Le monde occidental connaît depuis quelques décennies un bouleversement tragique avec l'harmonie perdue entre le peuple juif et le peuple musulman, ce dernier n'ayant jamais accepté la création de l'état d'Israël en 1948 en Palestine. Ces deux communautés vivaient en paix dans le dernier bastion de l'harmonie, l'Afrique du Nord, avant la décolonisation, quand tout a changé ; avec une autre guerre sans merci jusqu'à notre porte. Mais Esther aime la France de façons charnelle et intellectuelle, héritière d'une dynastie d'enseignants universitaires. La vie a changé, il faut être un héros pour vivre une vie juive libre, dans le métro, à l'école et dans son métier. Sinon, il faut cacher toute trace susceptible d'identification. Esther met toute sa foi dans les livres qui l'aident à surnager devant ce danger perpétuel. «Pourquoi lit-on ? Pour se construire une mémoire collective, une mémoire commune. Un terreau imaginaire, un terreau virtuel. Une mythologie intime et collective. Pour se forger une conscience. Pour avoir envie d'aimer. Parce que lire nous donne des idées».
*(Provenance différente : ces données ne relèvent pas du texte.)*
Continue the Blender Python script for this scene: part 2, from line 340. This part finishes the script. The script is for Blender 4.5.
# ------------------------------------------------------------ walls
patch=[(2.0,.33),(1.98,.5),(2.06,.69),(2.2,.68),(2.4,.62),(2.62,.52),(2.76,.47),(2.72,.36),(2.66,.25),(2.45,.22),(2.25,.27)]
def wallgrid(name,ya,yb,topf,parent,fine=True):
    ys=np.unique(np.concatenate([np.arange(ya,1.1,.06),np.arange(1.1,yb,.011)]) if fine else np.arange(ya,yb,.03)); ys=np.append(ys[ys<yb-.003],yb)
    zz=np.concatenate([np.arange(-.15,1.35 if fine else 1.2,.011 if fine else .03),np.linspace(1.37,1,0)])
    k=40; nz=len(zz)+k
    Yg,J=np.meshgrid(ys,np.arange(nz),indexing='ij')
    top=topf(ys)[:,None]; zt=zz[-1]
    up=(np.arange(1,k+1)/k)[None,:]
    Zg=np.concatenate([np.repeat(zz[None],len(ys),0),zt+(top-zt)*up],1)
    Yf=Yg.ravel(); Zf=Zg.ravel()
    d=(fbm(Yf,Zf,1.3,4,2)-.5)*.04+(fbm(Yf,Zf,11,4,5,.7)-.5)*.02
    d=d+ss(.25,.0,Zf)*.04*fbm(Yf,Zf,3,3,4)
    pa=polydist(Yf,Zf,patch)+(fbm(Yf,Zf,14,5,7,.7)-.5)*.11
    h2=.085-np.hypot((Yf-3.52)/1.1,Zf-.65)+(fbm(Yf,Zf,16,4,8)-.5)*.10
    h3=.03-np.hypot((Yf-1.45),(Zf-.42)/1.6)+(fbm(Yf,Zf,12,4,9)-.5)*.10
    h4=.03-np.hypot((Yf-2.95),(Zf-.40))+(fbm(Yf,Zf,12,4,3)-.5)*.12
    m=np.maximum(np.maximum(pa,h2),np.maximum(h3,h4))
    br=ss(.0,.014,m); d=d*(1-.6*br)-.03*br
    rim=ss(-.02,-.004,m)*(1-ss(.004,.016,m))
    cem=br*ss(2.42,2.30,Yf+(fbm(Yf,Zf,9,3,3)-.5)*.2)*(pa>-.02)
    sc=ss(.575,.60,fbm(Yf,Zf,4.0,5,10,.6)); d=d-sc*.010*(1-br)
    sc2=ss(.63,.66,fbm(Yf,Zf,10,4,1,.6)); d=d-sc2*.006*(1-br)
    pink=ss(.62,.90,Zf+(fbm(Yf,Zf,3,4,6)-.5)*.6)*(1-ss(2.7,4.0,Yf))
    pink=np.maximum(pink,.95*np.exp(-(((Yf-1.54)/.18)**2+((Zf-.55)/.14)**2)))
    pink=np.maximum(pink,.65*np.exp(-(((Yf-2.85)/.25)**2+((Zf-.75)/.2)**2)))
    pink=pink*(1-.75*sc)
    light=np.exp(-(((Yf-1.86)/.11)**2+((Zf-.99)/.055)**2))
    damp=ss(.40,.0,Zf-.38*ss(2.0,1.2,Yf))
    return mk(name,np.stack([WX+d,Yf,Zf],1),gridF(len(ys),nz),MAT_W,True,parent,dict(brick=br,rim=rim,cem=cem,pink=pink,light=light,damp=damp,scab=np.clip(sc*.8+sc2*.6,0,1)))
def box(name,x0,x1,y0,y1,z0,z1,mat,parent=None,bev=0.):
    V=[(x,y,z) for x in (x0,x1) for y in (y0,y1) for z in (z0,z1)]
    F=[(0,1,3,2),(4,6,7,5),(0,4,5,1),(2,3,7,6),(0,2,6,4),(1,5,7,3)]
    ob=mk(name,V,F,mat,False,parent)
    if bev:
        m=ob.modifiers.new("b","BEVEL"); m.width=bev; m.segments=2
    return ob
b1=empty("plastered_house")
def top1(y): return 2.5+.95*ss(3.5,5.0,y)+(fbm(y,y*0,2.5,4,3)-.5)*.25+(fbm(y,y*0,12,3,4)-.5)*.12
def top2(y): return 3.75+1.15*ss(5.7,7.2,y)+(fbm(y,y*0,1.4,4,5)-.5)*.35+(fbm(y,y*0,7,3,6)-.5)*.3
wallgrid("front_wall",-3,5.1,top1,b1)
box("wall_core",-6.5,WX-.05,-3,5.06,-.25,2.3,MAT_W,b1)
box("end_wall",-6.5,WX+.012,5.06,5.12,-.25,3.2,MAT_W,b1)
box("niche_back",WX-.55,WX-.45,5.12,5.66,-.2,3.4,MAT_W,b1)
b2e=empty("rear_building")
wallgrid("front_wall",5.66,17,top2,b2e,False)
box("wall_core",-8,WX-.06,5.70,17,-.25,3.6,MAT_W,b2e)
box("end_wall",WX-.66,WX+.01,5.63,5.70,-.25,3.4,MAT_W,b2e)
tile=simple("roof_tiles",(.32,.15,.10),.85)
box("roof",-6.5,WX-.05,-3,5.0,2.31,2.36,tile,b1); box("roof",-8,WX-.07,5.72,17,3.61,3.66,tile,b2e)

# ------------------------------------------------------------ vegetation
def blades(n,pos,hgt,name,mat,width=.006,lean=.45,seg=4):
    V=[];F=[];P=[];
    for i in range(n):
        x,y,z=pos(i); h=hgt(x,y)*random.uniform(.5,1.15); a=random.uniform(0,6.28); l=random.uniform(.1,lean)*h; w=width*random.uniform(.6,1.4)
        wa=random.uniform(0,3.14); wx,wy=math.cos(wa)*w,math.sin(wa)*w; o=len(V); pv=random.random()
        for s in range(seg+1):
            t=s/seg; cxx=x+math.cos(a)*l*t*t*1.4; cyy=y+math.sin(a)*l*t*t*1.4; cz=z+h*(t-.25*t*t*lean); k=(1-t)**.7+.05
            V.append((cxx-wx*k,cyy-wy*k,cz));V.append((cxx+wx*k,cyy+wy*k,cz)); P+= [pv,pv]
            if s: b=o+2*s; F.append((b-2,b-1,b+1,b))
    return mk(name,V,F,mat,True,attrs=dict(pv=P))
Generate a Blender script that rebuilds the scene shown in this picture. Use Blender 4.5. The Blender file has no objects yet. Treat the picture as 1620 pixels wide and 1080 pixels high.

A la suite des événements récents, un nouveau contexte qui ont poussé Eliette Abécassis à lancer un cri de colère et de désespoir, la réponse des Juifs de France est divisée : certains resteront malgré tout ce qui peut arriver dans ce pays parce qu'il est le leur, et d'autres le quitteront pour anticiper un départ devenu inéluctable. République, identité(s), communautarisme(s)... Mais pourquoi quitter le pays qui a vu la naissance de la Kabbale, texte fondateur, à Vauvert, à la fin du XIIe siècle ? C'est une oeuvre spirituelle et intellectuelle parmi les plus importantes de notre histoire, qui organise les conditions d'intégration du monde et de la société à Dieu.

Alyah est un roman didactique, très agréable à lire, et nécessaire en cette période troublée, sans grand espoir de solution.